Gatishakti initiative

This is with reference to the article, ‘World Bank must revisit India’s Logistics ranking’. The government believes that the biennial index — Logistics Performance Index (LPI) — by the World Bank, to assess ease of trade across countries, is purely ‘perception based’ and ‘narrow.’ Earlier this year, India’s rank went up by six places to 38th out of 139 countries in the seventh edition of the LPI 2023.

India wants the World Bank to take into account several measures taken by the government on the logistics front, such as the GatiShakti initiative, while determining the logistics ranking of countries. India has started engaging with World Bank’s key officials, drawing their attention towards emphasis on objective-based methodology for the ranking.

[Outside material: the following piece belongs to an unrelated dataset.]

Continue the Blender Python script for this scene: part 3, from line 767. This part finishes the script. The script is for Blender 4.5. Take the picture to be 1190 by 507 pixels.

We want our ranking to improve and it will improve only when there is a realistic and factual reflection of the kind of reforms. We would like to showcase those and it (World Bank) should take into account these while determining our ranking,

S Muthulakshmi


Carbon tax challenge

Apropos ‘Countdown begins on EU carbon tax’ (September 15), the Carbon Border Adjustment Mechanism(CBAM) is a tariff imposed on carbon intensive products imported by the European Union.

The tax is intent to ensure that imported goods are subject to the same carbon cost as products produced within the EU. The implementation is to start from October 2023 and as a prelude it demanded data on carbon emission on products from exporting countries with strict rules for compliance.

The government must render ministerial help to exporters for sending the required data and help them to retain their exports to EU with paying the required carbon tax.

NR Nagarajan



The headline of the interview with Gurpreet Chhatwal published in the edition dated September 15, 2023, refers to him as Managing Director, Crisil. Chhatwal is MD, Crisil Ratings. The error is regretted.